The emotions that support safety
Individual emotional wellbeing, and that of the leader, supports psychological safety. Compassion, forgiveness, and gratitude are three emotions, according to the Positive Leadership literature, that contribute to a positive climate. Compassion responds to people’s experiences and needs. Forgiveness eliminates unhelpful rumination and redirects energy towards learning. Gratitude focuses on what works and strengthens relationships.
Social contracting: how we work together
Short conversations about “how we like to work” improve collaboration by discussing communication preferences, response times, meeting norms, decision pathways, and feedback rituals.
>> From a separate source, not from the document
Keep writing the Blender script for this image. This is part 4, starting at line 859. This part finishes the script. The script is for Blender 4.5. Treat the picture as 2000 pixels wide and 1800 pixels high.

When everyone contributes to the agreement, inclusion improves, and friction decreases. Contact us for a simple and effective social contracting conversation.
How strengths-based leadership improves the climate
When leaders play to their strengths, they protect their own wellbeing in the face of heavy workloads, time constraints, cognitive demands, and emotional labour. In that stable state, they provide support, navigate change effectively, and strengthen relationships. Strengths-based leadership entails leaders performing at their peak, enabling others to do the same. Leadership is evident throughout the team, as everyone can utilise their strengths and have a positive impact.
Candour with care and high standards
Psychological safety combines honest communication with emotional intelligence. People express different points of view while maintaining respect; for example, choosing a private conversation with a leader to benefit both the relationship and the outcome. Clear goals, defined roles, and fair processes provide the structure for brave ideas to succeed.
Psychological safety is built through daily decisions and actions: leaders and team members utilise their strengths, consistently display compassion, forgiveness, and gratitude, and make simple agreements that make work easier. This environment fosters effective communication, learning, and thoughtful experimentation, while also enhancing performance. Psychological safety refers to a team environment in which people can share ideas, express concerns, and take calculated risks with the confidence that their colleagues will respond with respect. It complements clear performance standards, allowing work to move faster with increased learning.